Islam is suddenly cool
On a recent night at the Hollywood Improv, Youssef is headlining, joking about all the things that make him who he is: a millennial, a practicing Muslim trying to be good, an American, the son of Egyptian immigrants.
He also jokes about how, in LA, suddenly people think Islam is cool. "I was at a juice shop. I was talking to this woman telling her about Ramadan, she works there. She was like, 'oh My God that's sounds so amazing. I'm gonna do it this weekend.' She said it like it was Coachella."
After his standup performance he talks about how he and his friends joke about approaching religion like a menu. Ramy doesn't drink, doesn't do drugs but he does have premarital sex. That's his arbitrary line, he says.
"We call it Allah cart. We're kind of just picking and choosing like 'Well, this is my deal with God,' " he said.
He hopes Ramy demonstrates how all kinds of people have their deal with God.

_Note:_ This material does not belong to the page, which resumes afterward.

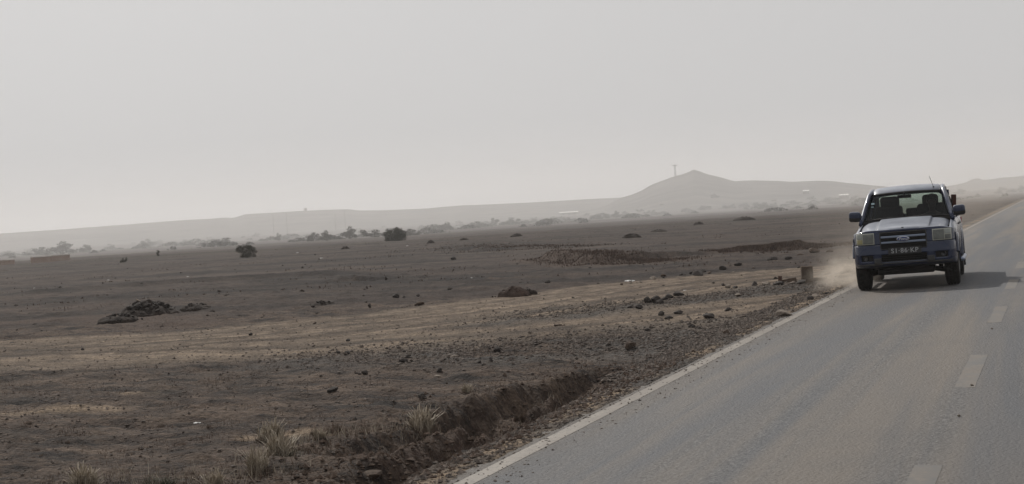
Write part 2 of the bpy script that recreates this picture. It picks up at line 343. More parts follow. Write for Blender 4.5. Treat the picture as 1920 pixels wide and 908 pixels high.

"In my standup I like to get dark, I like to get weird, I like to get uncomfortable," he said. "I feel like when an immigrant family or when a family that is maybe a group that's not well represented, when people try and put them on television, they go out of their way to make them look amazing and look perfect."
His show won't do that.
"I just was really excited about the idea of making Muslims look imperfect," he said. "Not create something that was some P.R. thing, but create something that was, you know, really just a realistic portrayal of what we go through, how we are."
Sameer Gardezi, the East of La Brea writer, says he doesn't think that any one show can be the breakout moment for Muslims, when the communities are so diverse, nuanced and different from person to person, from place to place.
"That is the flexibility and the privilege that I think white communities have is that they're allowed to fail in Hollywood and no one really bats an eye," he said. A new project will still be funded.
"So that's the point that we have to get to," Gardezi said.